Oscar is a boy addled by the religious ferocity of his father; Lucinda is a girl trained to be a socialite. Instead—or perhaps, because of their upbringings—Oscar and Lucinda find themselves inexplicably drawn toward the forbidden. He can't stop playing cards and gambling; she invests in a glass factory and becomes an independent businesswoman.

When they finally discover each other as adults on a sea voyage to Australia, their attraction is as infinite as it is unspoken. Ralph Fiennes stars as the almost autistically shy Oscar, a man so pockmarked by guilt that he must find ways of expressing his love for Lucinda in the most far-fetched of fashions. Cate Blanchett, her luminescent face and bright eyes lighting up the face of Lucinda, has a steely determination and soft heart that brings them together. In movies, we always want people to fall in love; in this one, we desperately want them to fall in love.

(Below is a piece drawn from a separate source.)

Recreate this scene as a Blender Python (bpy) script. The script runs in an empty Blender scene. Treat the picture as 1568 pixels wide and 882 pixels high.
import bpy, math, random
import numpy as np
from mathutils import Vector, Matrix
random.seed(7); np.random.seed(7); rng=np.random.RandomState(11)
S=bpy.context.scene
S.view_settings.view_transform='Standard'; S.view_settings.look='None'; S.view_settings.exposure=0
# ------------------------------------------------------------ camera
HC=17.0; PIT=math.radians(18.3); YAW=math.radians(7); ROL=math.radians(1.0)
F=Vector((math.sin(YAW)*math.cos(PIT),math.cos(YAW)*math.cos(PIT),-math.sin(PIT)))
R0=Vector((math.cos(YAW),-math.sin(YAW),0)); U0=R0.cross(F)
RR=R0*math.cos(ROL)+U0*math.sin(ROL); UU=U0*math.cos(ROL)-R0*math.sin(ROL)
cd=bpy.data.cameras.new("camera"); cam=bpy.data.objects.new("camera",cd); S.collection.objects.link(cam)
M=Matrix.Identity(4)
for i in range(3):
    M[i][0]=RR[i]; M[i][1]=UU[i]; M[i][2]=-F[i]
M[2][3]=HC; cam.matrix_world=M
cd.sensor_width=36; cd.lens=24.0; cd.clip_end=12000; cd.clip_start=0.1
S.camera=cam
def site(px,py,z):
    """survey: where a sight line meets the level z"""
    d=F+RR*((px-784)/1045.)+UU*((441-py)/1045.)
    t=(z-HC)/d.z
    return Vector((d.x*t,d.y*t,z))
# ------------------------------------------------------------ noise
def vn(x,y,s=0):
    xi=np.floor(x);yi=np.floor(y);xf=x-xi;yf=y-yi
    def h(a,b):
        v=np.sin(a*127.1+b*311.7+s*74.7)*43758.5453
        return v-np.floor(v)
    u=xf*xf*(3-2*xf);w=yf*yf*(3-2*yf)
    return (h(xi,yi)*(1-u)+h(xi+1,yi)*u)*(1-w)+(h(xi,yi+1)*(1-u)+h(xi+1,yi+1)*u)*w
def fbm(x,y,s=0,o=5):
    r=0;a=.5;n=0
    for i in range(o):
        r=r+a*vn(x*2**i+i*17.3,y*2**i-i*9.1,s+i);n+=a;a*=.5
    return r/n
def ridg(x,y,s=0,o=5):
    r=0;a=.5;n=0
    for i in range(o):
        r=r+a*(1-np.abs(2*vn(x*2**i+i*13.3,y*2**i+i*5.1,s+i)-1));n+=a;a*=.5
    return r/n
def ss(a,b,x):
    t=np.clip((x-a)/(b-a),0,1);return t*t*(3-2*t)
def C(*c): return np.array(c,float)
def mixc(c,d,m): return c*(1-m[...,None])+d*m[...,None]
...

Oscar must drag a glass church across Australia to pastor in a far-off river village—well, he doesn't have to, but in his mind, it's the only way he can garner Lucinda's trust. "You had my trust already," she cries when she reads his letter, but like all epic love affairs, this one must be proven by triumph and tragedy. Metaphors abound; the steel structure of the church is Lucinda—the fragile glass is Oscar. When the glass church is floated down the hostile river, surrounded by aborigines, we see the most breakable of men, the most perilous of faiths, braving the cruelty of the world in an effort to find love. Sound hokey? Maybe in the cold language of analysis, but "Oscar and Lucinda" is a passionate victory in the theater.

With Ralph Fiennes, Cate Blanchett, Ciaran Hinds, Josephine Byrnes. Screenplay by Laura Jones.